RECORDS FOR PROCESSING:

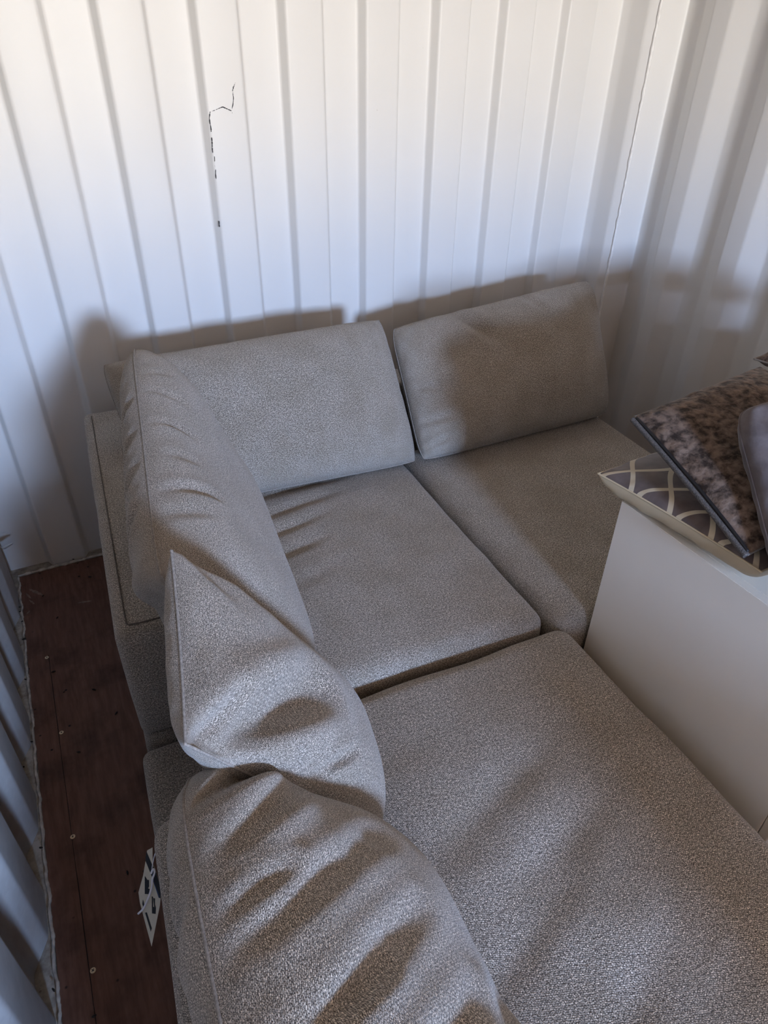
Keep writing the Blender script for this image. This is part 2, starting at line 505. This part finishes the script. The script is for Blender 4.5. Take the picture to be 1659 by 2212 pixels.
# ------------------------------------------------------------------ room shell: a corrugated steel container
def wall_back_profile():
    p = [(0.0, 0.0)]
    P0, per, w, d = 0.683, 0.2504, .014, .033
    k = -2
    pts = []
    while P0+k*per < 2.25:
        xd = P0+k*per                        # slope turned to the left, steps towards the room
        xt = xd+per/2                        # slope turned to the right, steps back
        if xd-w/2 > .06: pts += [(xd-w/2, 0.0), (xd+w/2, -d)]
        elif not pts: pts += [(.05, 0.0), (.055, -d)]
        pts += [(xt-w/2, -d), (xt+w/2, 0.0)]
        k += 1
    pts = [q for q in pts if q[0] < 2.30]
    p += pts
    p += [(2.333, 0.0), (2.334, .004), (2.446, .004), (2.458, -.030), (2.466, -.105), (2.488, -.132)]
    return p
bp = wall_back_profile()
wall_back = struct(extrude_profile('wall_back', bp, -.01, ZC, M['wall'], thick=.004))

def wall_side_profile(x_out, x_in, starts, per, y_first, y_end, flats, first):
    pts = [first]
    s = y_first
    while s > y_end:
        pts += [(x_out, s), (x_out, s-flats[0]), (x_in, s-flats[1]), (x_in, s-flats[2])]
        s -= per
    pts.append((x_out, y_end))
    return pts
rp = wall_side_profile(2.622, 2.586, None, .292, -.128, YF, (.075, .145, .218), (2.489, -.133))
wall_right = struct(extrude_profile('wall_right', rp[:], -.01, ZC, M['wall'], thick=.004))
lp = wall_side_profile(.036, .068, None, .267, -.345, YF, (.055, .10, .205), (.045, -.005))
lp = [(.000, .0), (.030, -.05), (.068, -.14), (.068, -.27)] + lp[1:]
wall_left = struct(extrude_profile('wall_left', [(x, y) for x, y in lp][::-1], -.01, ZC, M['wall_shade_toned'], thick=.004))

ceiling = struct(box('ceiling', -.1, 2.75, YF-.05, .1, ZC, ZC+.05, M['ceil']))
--
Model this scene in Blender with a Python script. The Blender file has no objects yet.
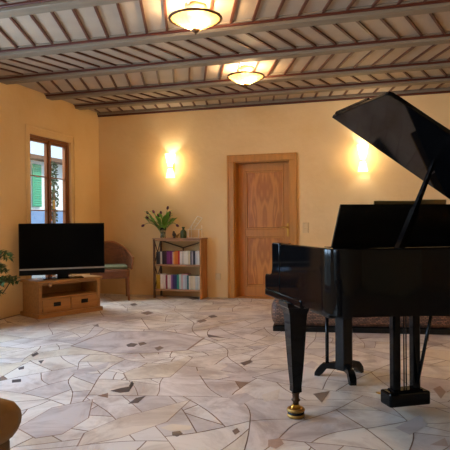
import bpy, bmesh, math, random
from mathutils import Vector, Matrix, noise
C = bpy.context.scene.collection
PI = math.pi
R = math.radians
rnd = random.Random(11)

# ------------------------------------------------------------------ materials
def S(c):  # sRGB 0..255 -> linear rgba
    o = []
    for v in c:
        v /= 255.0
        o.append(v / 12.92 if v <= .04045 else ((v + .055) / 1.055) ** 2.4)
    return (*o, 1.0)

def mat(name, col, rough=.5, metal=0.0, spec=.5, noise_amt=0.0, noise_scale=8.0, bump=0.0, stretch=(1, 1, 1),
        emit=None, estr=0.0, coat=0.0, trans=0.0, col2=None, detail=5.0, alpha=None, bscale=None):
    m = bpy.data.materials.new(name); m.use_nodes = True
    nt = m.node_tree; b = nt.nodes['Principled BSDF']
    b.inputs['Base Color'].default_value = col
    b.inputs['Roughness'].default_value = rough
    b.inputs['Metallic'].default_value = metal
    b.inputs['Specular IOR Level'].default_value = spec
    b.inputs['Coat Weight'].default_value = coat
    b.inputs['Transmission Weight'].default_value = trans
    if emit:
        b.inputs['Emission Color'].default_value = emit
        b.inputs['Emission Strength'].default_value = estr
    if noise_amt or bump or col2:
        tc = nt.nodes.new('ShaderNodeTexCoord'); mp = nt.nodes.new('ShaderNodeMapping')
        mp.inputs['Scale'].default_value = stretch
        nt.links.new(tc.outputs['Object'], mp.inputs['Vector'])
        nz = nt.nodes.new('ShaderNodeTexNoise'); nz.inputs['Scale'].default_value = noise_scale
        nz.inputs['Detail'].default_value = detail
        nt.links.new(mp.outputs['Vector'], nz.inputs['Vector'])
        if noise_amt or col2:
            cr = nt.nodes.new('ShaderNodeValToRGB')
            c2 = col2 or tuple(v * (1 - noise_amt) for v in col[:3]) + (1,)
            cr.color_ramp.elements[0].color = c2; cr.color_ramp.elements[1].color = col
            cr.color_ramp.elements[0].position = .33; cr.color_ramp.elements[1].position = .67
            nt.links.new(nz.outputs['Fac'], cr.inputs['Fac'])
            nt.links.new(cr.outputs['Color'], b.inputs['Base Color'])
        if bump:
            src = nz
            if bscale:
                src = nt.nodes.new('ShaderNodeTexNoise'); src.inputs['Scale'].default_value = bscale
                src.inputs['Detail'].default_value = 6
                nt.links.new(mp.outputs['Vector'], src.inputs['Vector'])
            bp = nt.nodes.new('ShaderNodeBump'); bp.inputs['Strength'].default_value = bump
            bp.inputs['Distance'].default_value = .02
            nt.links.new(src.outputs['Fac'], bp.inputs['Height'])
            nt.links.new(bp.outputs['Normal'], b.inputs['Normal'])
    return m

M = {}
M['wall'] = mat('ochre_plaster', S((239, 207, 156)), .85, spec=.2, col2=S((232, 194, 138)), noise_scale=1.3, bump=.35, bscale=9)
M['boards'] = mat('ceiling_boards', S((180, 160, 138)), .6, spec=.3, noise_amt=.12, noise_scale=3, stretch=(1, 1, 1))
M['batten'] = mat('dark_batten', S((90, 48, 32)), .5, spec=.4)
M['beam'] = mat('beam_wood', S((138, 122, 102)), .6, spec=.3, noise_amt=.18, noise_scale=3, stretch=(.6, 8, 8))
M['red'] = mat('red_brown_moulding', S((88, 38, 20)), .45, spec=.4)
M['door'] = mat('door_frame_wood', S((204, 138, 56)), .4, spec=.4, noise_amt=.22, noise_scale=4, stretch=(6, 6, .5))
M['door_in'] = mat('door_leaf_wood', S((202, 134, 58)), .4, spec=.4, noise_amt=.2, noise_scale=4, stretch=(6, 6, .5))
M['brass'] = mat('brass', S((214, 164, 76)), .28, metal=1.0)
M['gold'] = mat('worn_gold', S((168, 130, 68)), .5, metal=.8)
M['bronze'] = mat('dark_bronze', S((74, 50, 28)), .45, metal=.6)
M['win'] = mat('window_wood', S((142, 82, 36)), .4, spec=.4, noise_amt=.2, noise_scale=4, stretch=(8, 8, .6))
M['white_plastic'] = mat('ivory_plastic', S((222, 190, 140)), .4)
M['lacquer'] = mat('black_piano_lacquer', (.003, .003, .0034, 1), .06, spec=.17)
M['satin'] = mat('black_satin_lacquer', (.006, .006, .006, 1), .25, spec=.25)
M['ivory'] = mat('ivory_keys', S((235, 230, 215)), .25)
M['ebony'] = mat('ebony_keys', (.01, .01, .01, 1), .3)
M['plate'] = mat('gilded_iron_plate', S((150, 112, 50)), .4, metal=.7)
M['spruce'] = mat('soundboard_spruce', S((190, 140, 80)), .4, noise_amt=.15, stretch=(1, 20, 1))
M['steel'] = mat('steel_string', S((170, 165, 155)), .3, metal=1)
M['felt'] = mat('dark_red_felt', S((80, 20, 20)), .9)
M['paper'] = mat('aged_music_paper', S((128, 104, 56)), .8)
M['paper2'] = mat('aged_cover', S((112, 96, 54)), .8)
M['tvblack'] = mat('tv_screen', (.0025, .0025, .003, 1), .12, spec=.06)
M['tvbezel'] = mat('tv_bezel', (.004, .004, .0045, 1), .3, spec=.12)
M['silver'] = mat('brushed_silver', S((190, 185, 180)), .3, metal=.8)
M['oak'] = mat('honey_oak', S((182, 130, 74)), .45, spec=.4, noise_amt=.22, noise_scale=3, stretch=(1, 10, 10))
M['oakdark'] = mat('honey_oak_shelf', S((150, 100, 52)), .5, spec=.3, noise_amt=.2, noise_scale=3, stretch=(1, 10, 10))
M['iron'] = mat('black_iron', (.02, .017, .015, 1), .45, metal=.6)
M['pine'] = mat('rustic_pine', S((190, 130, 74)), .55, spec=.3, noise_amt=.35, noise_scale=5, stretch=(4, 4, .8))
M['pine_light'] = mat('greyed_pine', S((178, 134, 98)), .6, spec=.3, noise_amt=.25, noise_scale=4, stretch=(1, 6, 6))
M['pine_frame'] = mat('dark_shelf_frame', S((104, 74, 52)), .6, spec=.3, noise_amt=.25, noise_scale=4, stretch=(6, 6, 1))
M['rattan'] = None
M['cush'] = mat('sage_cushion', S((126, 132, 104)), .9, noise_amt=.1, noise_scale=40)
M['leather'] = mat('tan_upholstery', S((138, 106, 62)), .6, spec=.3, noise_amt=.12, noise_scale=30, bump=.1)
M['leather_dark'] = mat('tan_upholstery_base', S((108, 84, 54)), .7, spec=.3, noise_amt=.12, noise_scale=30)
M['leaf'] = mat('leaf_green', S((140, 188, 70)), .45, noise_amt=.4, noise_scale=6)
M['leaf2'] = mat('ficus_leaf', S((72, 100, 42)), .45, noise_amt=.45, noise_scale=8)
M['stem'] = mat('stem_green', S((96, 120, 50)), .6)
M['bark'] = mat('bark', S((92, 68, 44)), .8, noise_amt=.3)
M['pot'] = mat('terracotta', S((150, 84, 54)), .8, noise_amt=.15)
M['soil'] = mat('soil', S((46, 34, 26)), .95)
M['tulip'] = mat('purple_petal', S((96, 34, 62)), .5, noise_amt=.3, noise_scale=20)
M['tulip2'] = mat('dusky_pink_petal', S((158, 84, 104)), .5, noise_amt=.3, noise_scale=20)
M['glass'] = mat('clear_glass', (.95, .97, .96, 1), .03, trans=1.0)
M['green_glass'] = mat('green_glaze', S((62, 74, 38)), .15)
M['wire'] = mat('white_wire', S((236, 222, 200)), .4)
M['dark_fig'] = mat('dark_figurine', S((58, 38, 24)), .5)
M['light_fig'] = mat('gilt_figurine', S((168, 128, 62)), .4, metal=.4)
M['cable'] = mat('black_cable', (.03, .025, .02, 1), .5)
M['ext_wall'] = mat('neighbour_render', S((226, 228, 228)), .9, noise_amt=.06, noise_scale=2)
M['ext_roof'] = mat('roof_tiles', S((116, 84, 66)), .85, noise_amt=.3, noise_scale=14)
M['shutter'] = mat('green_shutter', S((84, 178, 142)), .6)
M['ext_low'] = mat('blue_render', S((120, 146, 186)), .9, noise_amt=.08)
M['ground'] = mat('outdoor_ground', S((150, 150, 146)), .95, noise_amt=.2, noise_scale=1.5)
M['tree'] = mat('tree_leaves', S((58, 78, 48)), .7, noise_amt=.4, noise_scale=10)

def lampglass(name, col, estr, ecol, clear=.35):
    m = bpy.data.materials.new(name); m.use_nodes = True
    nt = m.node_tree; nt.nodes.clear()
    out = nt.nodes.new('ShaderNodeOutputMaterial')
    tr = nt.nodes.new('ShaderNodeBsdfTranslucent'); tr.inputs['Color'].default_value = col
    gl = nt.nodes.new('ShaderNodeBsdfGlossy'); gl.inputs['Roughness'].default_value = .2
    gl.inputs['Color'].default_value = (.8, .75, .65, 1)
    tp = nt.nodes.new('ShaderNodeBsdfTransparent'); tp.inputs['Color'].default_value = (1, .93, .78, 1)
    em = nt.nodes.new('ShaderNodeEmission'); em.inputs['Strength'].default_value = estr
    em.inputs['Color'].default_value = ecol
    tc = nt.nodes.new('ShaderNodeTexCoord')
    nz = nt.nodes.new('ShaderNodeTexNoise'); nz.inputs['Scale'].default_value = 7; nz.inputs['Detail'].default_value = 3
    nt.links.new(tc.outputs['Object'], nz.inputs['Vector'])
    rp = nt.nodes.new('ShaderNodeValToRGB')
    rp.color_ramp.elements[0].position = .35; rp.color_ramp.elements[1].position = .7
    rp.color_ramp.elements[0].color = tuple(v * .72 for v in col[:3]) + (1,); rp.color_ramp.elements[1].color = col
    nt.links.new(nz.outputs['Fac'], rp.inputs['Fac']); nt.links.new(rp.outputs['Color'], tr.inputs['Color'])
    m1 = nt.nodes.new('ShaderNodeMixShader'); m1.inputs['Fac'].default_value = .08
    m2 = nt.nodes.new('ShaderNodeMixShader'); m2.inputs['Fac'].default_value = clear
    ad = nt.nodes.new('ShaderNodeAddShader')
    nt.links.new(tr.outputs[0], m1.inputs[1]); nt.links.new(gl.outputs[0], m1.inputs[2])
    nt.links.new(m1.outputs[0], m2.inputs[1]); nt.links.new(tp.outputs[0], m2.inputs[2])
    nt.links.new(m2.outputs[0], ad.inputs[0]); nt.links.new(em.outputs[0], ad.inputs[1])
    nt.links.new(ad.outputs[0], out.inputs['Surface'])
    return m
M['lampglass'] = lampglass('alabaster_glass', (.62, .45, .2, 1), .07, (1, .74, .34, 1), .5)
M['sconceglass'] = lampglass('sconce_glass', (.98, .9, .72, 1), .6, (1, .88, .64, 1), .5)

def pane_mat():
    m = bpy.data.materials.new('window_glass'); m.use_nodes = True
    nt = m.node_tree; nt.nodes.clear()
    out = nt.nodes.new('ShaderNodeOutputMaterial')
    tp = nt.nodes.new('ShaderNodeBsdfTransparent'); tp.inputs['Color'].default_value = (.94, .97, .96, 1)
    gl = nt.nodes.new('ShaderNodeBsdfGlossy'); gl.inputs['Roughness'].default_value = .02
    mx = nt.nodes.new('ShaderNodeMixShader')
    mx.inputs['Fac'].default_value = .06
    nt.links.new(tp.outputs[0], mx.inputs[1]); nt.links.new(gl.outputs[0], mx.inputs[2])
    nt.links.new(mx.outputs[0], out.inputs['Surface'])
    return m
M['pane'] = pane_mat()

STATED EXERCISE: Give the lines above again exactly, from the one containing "Model this scene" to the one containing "return (*o, 1.0)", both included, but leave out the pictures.

COMPLETE OUTPUT:
Model this scene in Blender with a Python script. The Blender file has no objects yet.
import bpy, bmesh, math, random
from mathutils import Vector, Matrix, noise
C = bpy.context.scene.collection
PI = math.pi
R = math.radians
rnd = random.Random(11)

# ------------------------------------------------------------------ materials
def S(c):  # sRGB 0..255 -> linear rgba
    o = []
    for v in c:
        v /= 255.0
        o.append(v / 12.92 if v <= .04045 else ((v + .055) / 1.055) ** 2.4)
    return (*o, 1.0)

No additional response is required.